Em algumas histórias até mesmo reconhecemos situações que, de certa forma, já estamos vivenciando. O conto de Cris Vazquez, “Srta. Remotinha”, por exemplo, remete a um ambiente de trabalho vazio de seres humanos, uma vez que todos trabalham de casa, sem contato. “Onripothana”, de Taiane Maria Bonita, tem uma viajante impossibilitada de voltar para o Brasil porque este arde em chamas e está com os hospitais lotados.
“Independência”, de Tiago Germano, mostra um país em que a paranoia da volta do comunismo chega ao extremo da intervenção nas universidades e da apropriação, pelo discurso político, de textos do Antigo Testamento (nunca do novo, que prega o amor e a caridade). A facilidade de convencer e manipular as massas por meio das palavras – em especial das falsas, se ditas com convicção – também é tema de “Um dicionário e uma calculadora”, ótimo conto de Gustavo Melo Czekster.
Andreza Postay traz o caos urbano de um princípio de guerra civil em “Três quadras e virar à direita”, enquanto Alexandre Alaniz mergulha na mente de um homem desesperado por não ter como pagar suas dívidas, em “Um em um bilhão”. A vigilância constante, o patrulhamento de ideias e a opção pela clandestinidade estão em “Apenas caminhe, como sempre”, de Caroline Joanello.

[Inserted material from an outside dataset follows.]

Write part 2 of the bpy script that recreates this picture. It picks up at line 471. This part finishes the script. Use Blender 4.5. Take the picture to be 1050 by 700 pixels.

Tudo Soma Zero conta ainda com textos de Alexandre Baldasso Schossler, Ana Cláudia Martins, Ana Luiza Rizzo, André Roca, Andriolli Costa, Fred Linardi, Irka Barrios, Kathy Krauser, Laila Ribeiro, Leandro Demeneghi, Lorena Otero, Lúcio Humberto Saretta, Matheus Borges, Nara Vidal, Paulo Pinheiro, Rejane Benvenuto, T.K. Pereira, T.S. Marcon e Vanessa Maranha. Não vou me deter aqui em todos eles, até porque não há como dar uma dimensão exata do impacto que o conjunto causa ao leitor. Uma coisa, porém, precisa ser dita: se esses futuros pareciam assustadoramente próximos quando o livro foi lançado, em dezembro de 2019, agora, em dezembro de 2020, eles parecem estar batendo à porta.